Friday, November 16, 2012

Coche-Dury Meursault 1995

It was a dinner in Beaune 8 years ago that I first tried a wine from this producer. Until then it had only been rumour, hearsay and the like. It was, I believe, a 2000 vintage Puligny. He only does one Puligny, 'Les Enseigneres'. It was amazing. My boss at the time thought it was amazing too, and he considered it crucial not to consider anything amazing because amazing things cost amazing money. 

It was a great dinner all around, with great food, company and other splendid wines. It was only my second buying trip ever, so I was fresh-faced and excited.
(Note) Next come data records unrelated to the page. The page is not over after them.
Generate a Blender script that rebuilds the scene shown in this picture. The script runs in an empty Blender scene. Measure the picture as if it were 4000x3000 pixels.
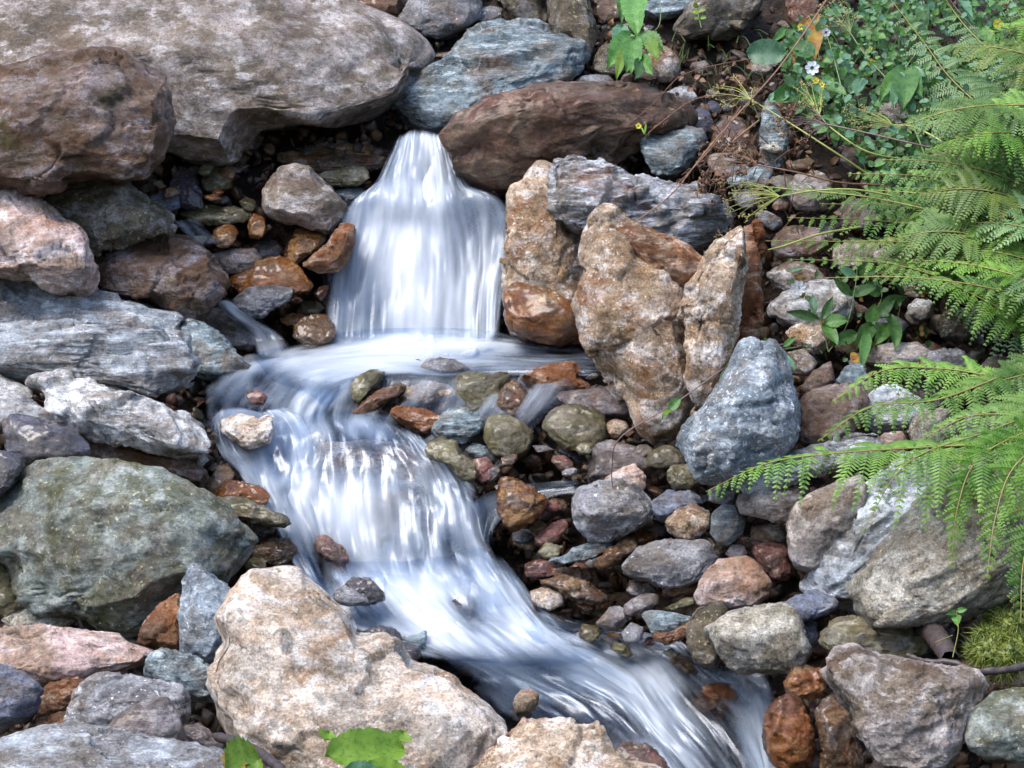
import bpy, bmesh, math, random
import numpy as np
from mathutils import Vector, Matrix
R_ = math.radians
S = bpy.context.scene
# ---------------------------------------------------------------- camera, sky, sun, exposure
LENS = 78.0
W = 36.0 / LENS
PITCH = R_(12)
CAM = np.array([0.0, 0.0, 1.6])
cd = bpy.data.cameras.new("camera"); cam = bpy.data.objects.new("camera", cd); S.collection.objects.link(cam)
cam.location = CAM; cam.rotation_euler = (R_(90) - PITCH, 0, 0)
cd.lens = LENS; cd.sensor_width = 36; cd.clip_end = 500; cd.clip_start = 0.05
S.camera = cam
SUN_EL, SUN_AZ = R_(64), R_(250)      # azimuth the light comes from, clockwise from +Y
wd = bpy.data.worlds.new("World"); S.world = wd; wd.use_nodes = True
nt = wd.node_tree; bg = nt.nodes["Background"]
sky = nt.nodes.new("ShaderNodeTexSky"); sky.sky_type = 'NISHITA'; sky.sun_disc = False
sky.sun_elevation = SUN_EL; sky.sun_rotation = SUN_AZ; sky.air_density = 1.0; sky.dust_density = 2.2; sky.ozone_density = 1.0
nt.links.new(sky.outputs[0], bg.inputs[0]); bg.inputs[1].default_value = 0.15
sl = bpy.data.lights.new("sun", 'SUN'); sl.energy = 1.5; sl.angle = R_(38); sl.color = (1.0, 0.965, 0.92)
so = bpy.data.objects.new("sun", sl); S.collection.objects.link(so)
sd = Vector((math.sin(SUN_AZ) * math.cos(SUN_EL), math.cos(SUN_AZ) * math.cos(SUN_EL), math.sin(SUN_EL)))
so.rotation_euler = sd.to_track_quat('Z', 'Y').to_euler(); so.location = (0, 0, 12)
S.view_settings.view_transform = 'Standard'; S.view_settings.look = 'None'; S.view_settings.gamma = 1.0
S.view_settings.exposure = 1.45
S.cycles.transparent_max_bounces = 24
S.cycles.max_bounces = 6

# ---------------------------------------------------------------- maths helpers
RIGHT = np.array([1.0, 0, 0]); FWD = np.array([0, math.cos(PITCH), -math.sin(PITCH)]); UP = np.array([0, math.sin(PITCH), math.cos(PITCH)])
def P(u, v, d):
    """point of the place seen from the photograph's viewpoint at chart position (u, v), d metres deep"""
    u = np.asarray(u, float); v = np.asarray(v, float); d = np.asarray(d, float)
    x = (u - 1106) / 2212 * W * d; y = -(v - 829.5) / 2212 * W * d
    return CAM + x[..., None] * RIGHT + y[..., None] * UP + d[..., None] * FWD
def T(u, v):
    """depth of the stream-side slope: the channel steps down in two falls"""
    u = np.asarray(u, float); v = np.asarray(v, float)
    t = np.interp(v, [-1400, -600, -200, 0, 200, 285, 430, 600, 740, 800, 940, 1000, 1250, 1330, 1400, 1500, 1659, 2000, 2600],
                  [14.0, 10.6, 9.3, 8.75, 8.30, 8.08, 7.92, 7.80, 7.70, 7.42, 7.16, 7.08, 6.88, 6.74, 6.52, 6.30, 6.02, 5.5, 4.7])
    uc = np.interp(v, [0, 740, 1000, 1300, 1450, 1659], [900, 880, 780, 950, 1250, 1550])
    return t - 0.22 * np.clip((np.abs(u - uc) - 200) / 600, 0, 1)
def _hash(ix, iy, iz, s):
    h = (ix * 374761393 + iy * 668265263 + iz * 2147483647 + s * 1274126177) & 0xFFFFFFFF
    h = ((h ^ (h >> 13)) * 1274126177) & 0xFFFFFFFF
    h = ((h ^ (h >> 16)) * 2246822519) & 0xFFFFFFFF
    return (h ^ (h >> 15))
def noise3(p, s=0):
    p = np.asarray(p, float); i = np.floor(p).astype(np.int64); f = p - i
    w = f * f * f * (f * (f * 6 - 15) + 10); out = 0
    for dx in (0, 1):
        for dy in (0, 1):
            for dz in (0, 1):
                h = _hash(i[:, 0] + dx, i[:, 1] + dy, i[:, 2] + dz, s)
                gx = ((h & 255) / 127.5 - 1); gy = (((h >> 8) & 255) / 127.5 - 1); gz = (((h >> 16) & 255) / 127.5 - 1)
                d = gx * (f[:, 0] - dx) + gy * (f[:, 1] - dy) + gz * (f[:, 2] - dz)
                wt = (w[:, 0] if dx else 1 - w[:, 0]) * (w[:, 1] if dy else 1 - w[:, 1]) * (w[:, 2] if dz else 1 - w[:, 2])
                out = out + wt * d
    return out
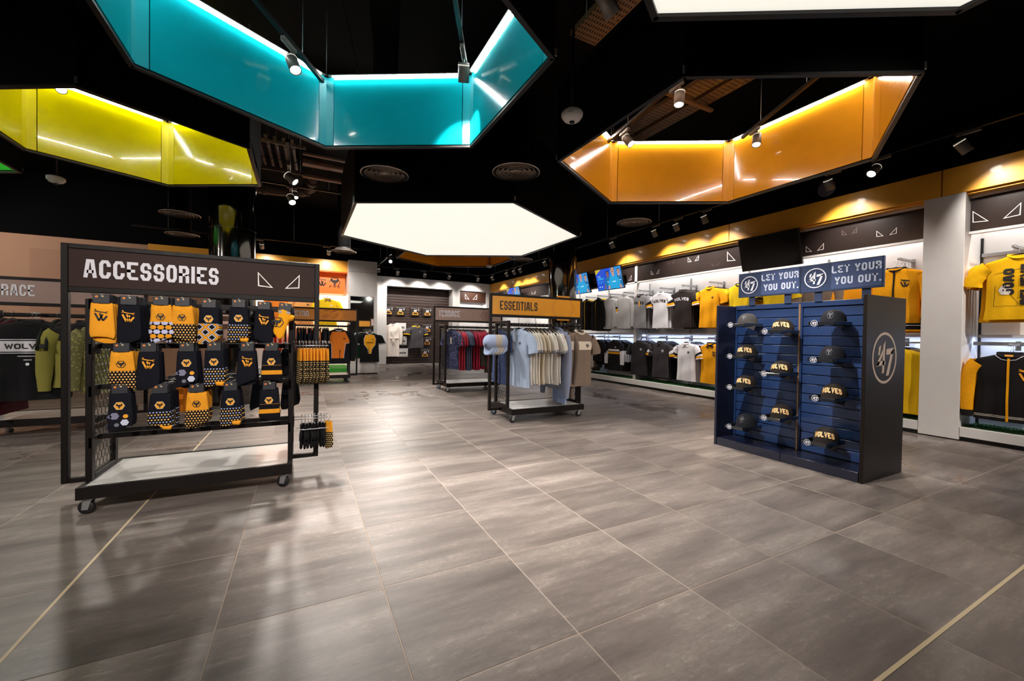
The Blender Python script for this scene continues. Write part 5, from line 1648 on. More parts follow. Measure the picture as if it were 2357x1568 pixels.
f = garment('shirt', 'black football shirt with amber front panel hanging before the mirror', [fab('#121315'), CRM], Garment(L=.76, w=.24, d=.05, seed=121), name='football_shirt', collar=PRINTW, cuffs=[(.84, .9, 1), (.95, 1, 1)],
            prints=[('amber_panel', PAN, fab('#e9a21c'), dict(dz=0, off=.003)), ('piping', stroke([(-.10, -.05), (-.15, -.16), (-.14, -.30), (-.05, -.42), (-.03, -.54)], .007) + stroke([(.10, -.05), (.15, -.16), (.14, -.30), (.05, -.42), (.03, -.54)], .007), PRINTW, dict(dz=0, off=.005)),
                    ('crest', xf(CREST, .8), PRINTB, dict(dx=.07, dz=.17, off=.005)), ('sponsor_bar', [[(-.09, .006), (.09, .006), (.09, -.012), (-.09, -.012)]], PRINTB, dict(dz=.25, off=.005))])
put(f, (1.56, 11.2, 1.18), .08)
b_ = garment('shirt', '', [fab('#0f4a3a'), fab('#0b2f27')], Garment(L=.76, w=.24, d=.022, seed=122), name='football_shirt', simple=True, cuffs=[(.88, 1, 1)], collar=PRINTW)
row_of(b_, [(1.585 + .012 * k, 11.3 + k * .07, 1.18, .08) for k in range(5)], 'dark green football shirt hanging behind the black and amber one', 'dark green football shirts')

# ------------------------------------------------------------------ slatted back recess: packets, robe, ringer T-shirts
PACKM = mat('clear_packet', '#8f8a86', .22, coat=.5)
def packet(x, z, white, label, group):
    o = thing('packet', label, 'packet', (x, 14.985, z), group=group)
    w, h = (.17, .15) if not white else (.19, .155)
    MB().bbox(-w, w, -.035, .0, -2 * h, 0, .012).build('bag', mat('packet_white', '#dcd8d6', .3, coat=.4) if white else mat('packet_dark', '#35302f', .22, coat=.6), o)
    mb = MB()
    hook_tube(mb, 0, .10)
    mb.bbox(-.05, .05, -.02, -.012, -.01, .03, .002)
    mb.build('hanger', HANGM, o)
    if white:
        MB().box(-.12, .12, -.0365, -.035, -.2, -.13).build('print', mat('packet_ink', '#6d6868', .5), o)
        MB().box(-.18, .18, -.0362, -.035, -.285, -.265).build('seal', PACKM, o)
    else:
        q = stroke([(-.10, -.27), (-.08, -.20), (0, -.175), (.08, -.20), (.10, -.27), 'x'][:5], .022, True)
        Mx = Matrix(((1, 0, 0, 0), (0, 0, -1, -.0355), (0, 1, 0, 0), (0, 0, 0, 1)))
        mb = MB()
        for p in q:
            mb.prism(p, Mx, .001)
        mb.build('amber_print', PRINTA, o)
        mb = MB()
        for p in stroke([(-.05, -.16), (-.02, -.1), (.02, -.15), (.05, -.09)], .03):
            mb.prism(p, Mx, .001)
        mb.build('pale_print', PRINTW, o)
        MB().box(.11, .135, -.0362, -.035, -.12, -.07).build('sticker', PRINTW, o)
        MB().box(-w, w, -.0362, -.035, -.045, -.03).build('seal', PACKM, o)
    for k in (1, 2):
        MB().bbox(-w + .01 * k, w + .01 * k, .002 + .0 * k, .012, -2 * h, 0, .004) if False else None
    return o
PX = ['first from the white pillar', 'second from the white pillar', 'third from the white pillar', 'fourth from the white pillar']
for k, x_ in enumerate((2.72, 3.14, 3.68, 4.13)):
    packet(x_, 2.06, False, 'dark packet, top row of the slatted wall, ' + PX[k], 'dark packets on the slatted wall')
for k, (x_, z_) in enumerate(((4.13, 1.38), (4.13, .90), (4.06, .45))):
    packet(x_, z_ + .08, False, 'dark packet with amber print below the top row, %s of three under one another' % ('highest', 'middle', 'lowest')[k], 'dark packets on the slatted wall')
for k, (x_, z_) in enumerate(((3.16, 1.47), (3.20, .98), (3.24, .55))):
    packet(x_, z_, True, 'white packet beside the bathrobe, %s of three' % ('highest', 'middle', 'lowest')[k], 'white packets on the slatted wall')
CREAM = fab('#e8ddd3')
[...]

Lots of things stand out still, but that Puligny stands out just a little more. 

Deep gold but still incredibly bright at the core. Light dances through it.

Nose of rich butter and fresh toast. Very soft, gradually bringing out marmalade and honey. As air hits it, more flint & slate.

Palate quite hard at first, with mature cheddar and hard tack biscuits and a bit of gripping salinity. It loosens up then, but without losing it. Rich and toasty with soothing buttered pineapple and bright, young bracing citrus acidity that guides the flavour throughout the palate. Then the finish lifts into the sensual and ephemeral, echoing for moments. Sensational. Decanting advised.


Tasted 5 November 2012 at The Sampler.